KS Attorney General calls for new KBI lab

 

State law enforcement officials say they need a $55 million investment to help experts process evidence and put criminals in jail faster.

The money would pay for a new laboratory for the Kansas Bureau of Investigation on the campus of Washburn University.  KBI Director Kirk Thompson and Attorney General Derek Schmidt say if legislators don’t approve the money for the new lab it could compromise cases.

The current headquarters is the former home of junior high students near 16th Street and Tyler, south of the State Capitol.  The outside of the building has it’s charms; the laboratories inside, however, have testing supplies, machines, and boxes stacked on top of each other.

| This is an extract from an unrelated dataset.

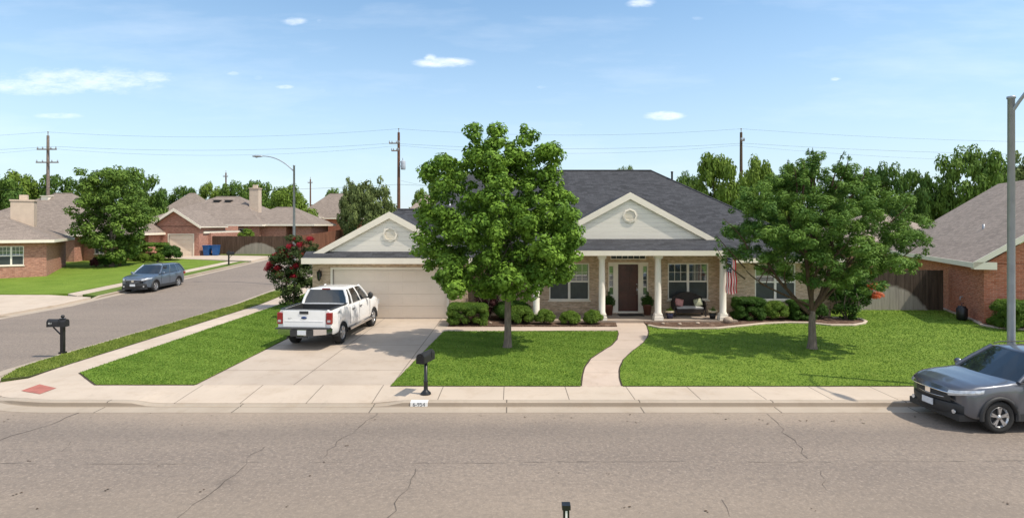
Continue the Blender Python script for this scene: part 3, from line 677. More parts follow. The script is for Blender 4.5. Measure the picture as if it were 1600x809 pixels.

“This isn’t just a story about an old building,” said Schmidt.  ”It’s a story about adequate capacity to support public safety around the state.”

The scientists who use the lab machines aim for two things, Schmidt and Thompson said:  speed and accuracy.  Thompson said the goal is to process criminal evidence in less than 60 days.

“It takes more time to do things, in a situation where your so overcrowded and you’re having to share work space, share technology, share instrumentation,” explained Thompson.

Everyone accused of a crime has a constitutional right to a fair and speedy trial, Schmidt says a fast, accurate lab is essential to getting bad guys off the streets.  Schmidt cited a recent KBI survey of local law enforcement agencies  which indicated four out of every 10 had to dismiss criminal charges or bring lesser charges against people, “Because the KBI laboratory didn’t have the capacity to turn evidence around quickly enough for the justice system to work.”

Schmidt says the effort to obtain funding for a new KBI lab has been ongoing for years.  The most challenging part of the process is explaining to legislators the importance of a new, bigger laboratory. “It’s a large project, with a wide spread impact that’s not obvious if you don’t work day in and day out in the criminal justice system,” Schmidt said.

Thompson says the goal is to have about 1,000 square feet for every scientist to work, to avoid contamination which could compromise a case.  The building averages about 400 he said.